Tudo isso, porém, não conseguia roubar-lhe o contentamento íntimo e
a alegria da alma.
Nos últimos anos o organismo lhe denunciava um estado de fraqueza
extraordinário. Quando rezava o terço na igreja, sua voz era quase
imperceptível. No mês de maio de 1843 lhe sobreveio uma forte
pneumonia, que lhe pôs em grande perigo a vida. Vianney pediu que lhe
administrassem os santos Sacramentos do Viático e da extrema Unção.
Aprovado pela expectativa da morte, o Santo invocou uma grande
Padroeira Santa Filomena pedindo que o curasse, ainda que fosse necessário
um milagre. Santa Filomena, curou-o e consolou-o com sua aparição.

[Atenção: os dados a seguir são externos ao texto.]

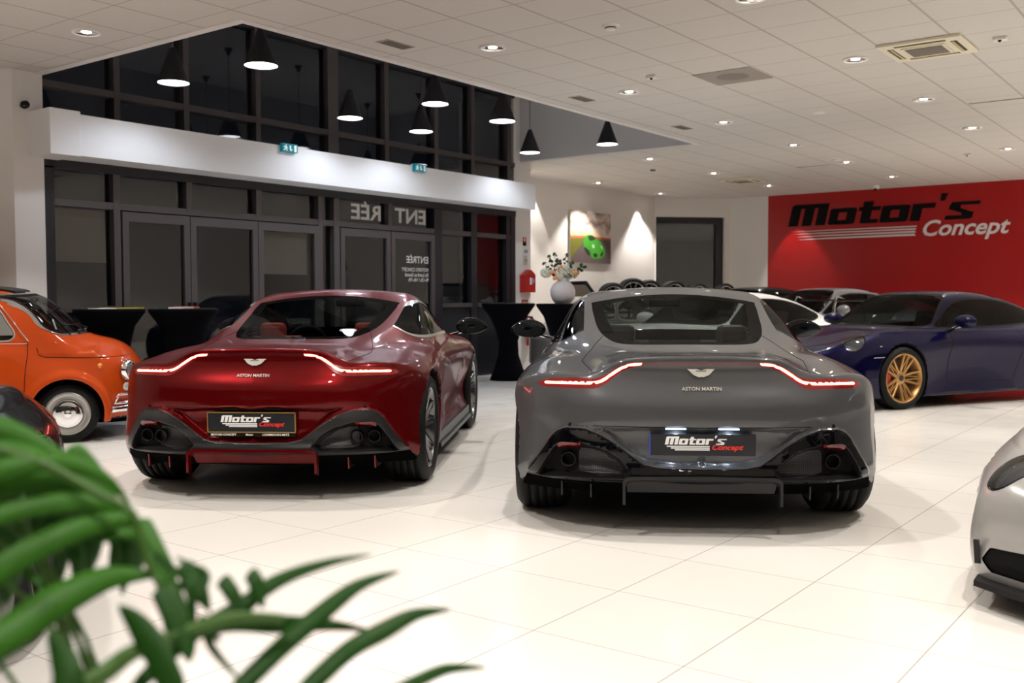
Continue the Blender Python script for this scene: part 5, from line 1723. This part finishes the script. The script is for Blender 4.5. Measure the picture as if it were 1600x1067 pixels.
PSK.relabel('well', lambda C, Nn: (np.minimum(np.hypot(C[:, 1]-PAX[0], C[:, 2]-.335), np.hypot(C[:, 1]-PAX[1], C[:, 2]-.335)) < .3645) & (np.abs(C[:, 0]) > .54))
PSK.relabel('under', lambda C, Nn: (C[:, 2] < .20) & (Nn[:, 2] < -.5))
P_WS = smooth_poly([(-.50, 1.205), (0, 1.228), (.50, 1.205), (.56, 1.16), (.68, .95), (.70, .885), (.55, .875), (0, .885), (-.55, .875), (-.70, .885), (-.68, .95), (-.56, 1.16)], 3)
_pf = lambda C, Nn: (Nn[:, 1] > .22) & (C[:, 1] > 2.3) & (C[:, 2] > .84)
PSK.cut(lambda P: psdf(P_WS, P[:, 0], P[:, 2])-.018, 'rubber', _pf)
PSK.cut(lambda P: psdf(P_WS, P[:, 0], P[:, 2]), 'wglass', _pf, ('rubber',))
P_SW = smooth_poly([(.98, .955), (1.10, 1.0), (1.35, 1.075), (1.65, 1.14), (2.0, 1.165), (2.3, 1.15), (2.52, 1.09), (2.70, .98), (2.86, .875), (2.80, .862), (2.2, .865), (1.5, .885), (1.15, .91)], 3)
_ps = lambda C, Nn: (np.abs(Nn[:, 0]) > .42) & (C[:, 2] > .82) & (C[:, 1] < 3.0)
PSK.cut(lambda P: psdf(P_SW, P[:, 1], P[:, 2])-.018, 'rubber', _ps)
PSK.cut(lambda P: psdf(P_SW, P[:, 1], P[:, 2]), 'sglass', _ps, ('rubber',))
P_RW = smooth_poly([(-.50, 1.75), (0, 1.82), (.50, 1.75), (.50, 1.5), (.44, 1.0), (.34, .80), (0, .74), (-.34, .80), (-.44, 1.0), (-.50, 1.5)], 3)
PSK.cut(lambda P: psdf(P_RW, P[:, 0], P[:, 1]), 'bglass', lambda C, Nn: (Nn[:, 2] > .4) & (C[:, 2] > .9) & (C[:, 1] < 2))
LC = np.array([.70, 3.99, .69]); LN = np.array([.42, .70, .58]); LN /= np.linalg.norm(LN)
LU = np.cross(LN, [0, 0, 1.]); LU /= np.linalg.norm(LU); LV = np.cross(LU, LN)
def _lamp(off):
    def f(P):
        Q = P.copy(); Q[:, 0] = np.abs(Q[:, 0]); D = Q-LC
        u, v = D@LU, D@LV
        return (np.hypot(u/.098, v/.155)-1)*.12-off
    return f
_pl = lambda C, Nn: (C[:, 1] > 3.65) & (C[:, 2] > .48) & (np.abs(C[:, 0]) > .5)
PSK.cut(_lamp(.010), 'lampring', _pl)
PSK.cut(_lamp(0), 'lamp', _pl, ('lampring',))
PSK.cut(_sdA([(0, .18), (.80, .19), (.84, .25), (.80, .33), (.60, .35), (.50, .30), (0, .30)]), 'intake', lambda C, Nn: (Nn[:, 1] > .15) & (C[:, 1] > 3.6) & (C[:, 2] < .45))
PSK.cut(_sdA(smooth_poly([(.40, .66), (.42, .60), (.70, .595), (.83, .62), (.87, .68), (.84, .735), (.70, .72), (.5, .70)], 3)), 'tlamp', lambda C, Nn: (C[:, 1] < .7) & (Nn[:, 1] < -.1))
TAILCLR = pm('tail_clear', (.45, .40, .40), .08, .6, 1)
HLD = pm('headlamp_bowl', (.30, .30, .32), .2, .8)
BLUEP = paint('blue_paint', (.002, .0016, .028), .3, .3, .1)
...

Vianney possuía um grande amor ao Santíssimo Sacramento. Este amor,
este fogo se manifestava nas visitas que fazia a Jesus na Eucaristia,
nas alocuções e principalmente na Santa Missa. Quem o via celebrar,
tinha a impressão do celebrante ver o próprio Nosso Senhor. Deste
amor lhe brotava o culto aos grandes amigos de Deus: a São João
Batista, a São José, a Santa Filomena, sua padroeira por excelência
e à Santíssima Virgem. Daí também o zelo infatigável pela conversão
dos pecadores.
Vianney não era só pastor das almas de Ars. Deus quis que o pobre
Cura fosse o Apóstolo universal do século. A santidade do pobre
Vianney atraía as almas, que nas suas necessidades o procuravam, para
a ele se confessar e dele receber conselhos e conforto. Esta afluência
durou trinta anos e só por uma intervenção sobrenatural pode ser
explicada. As peregrinações a Ars começaram em1826. De 1835 em
diante, o número anual de peregrinos que procuravam o Cura d’Ars,
excedia a 80.000. Eram leigos e sacerdotes, bispos e cardeais, sábios
e ignorantes, que vinham ajoelhar-se-lhes aos pés. Em 1843 recebeu um
coadjutor e os missionários diocesanos vinham de vez em quando lhe
prestar serviços também. Inúmeros eram os milagres que se operaram
na humilde casa do Cura d’Ars. Tão numerosas eram as curas, devidas
à intervenção de Vianney, que alguém um dia lhe disse: “Senhor
Cura, basta que digais apenas: quero que estejas curado e a cura está
feita”. Vianney ouvia os doentes em confissão e dirigia-os à
capela de Santa Filomena. Era lá que os milagres se efetuavam. Só
Deus sabe quantas conversões se realizaram em Ars, quantas almas lá
encontraram a paz desejada.
Vianney morreu a 4 de agosto de 1859, mas a sua memória ainda está
viva e glorioso se lhe tornou o túmulo. Declarado “venerável”
por Pio IX, em 1925 lhe foi conferida a honra dos altares, pela solene
canonização proferida pelo Papa Pio XI.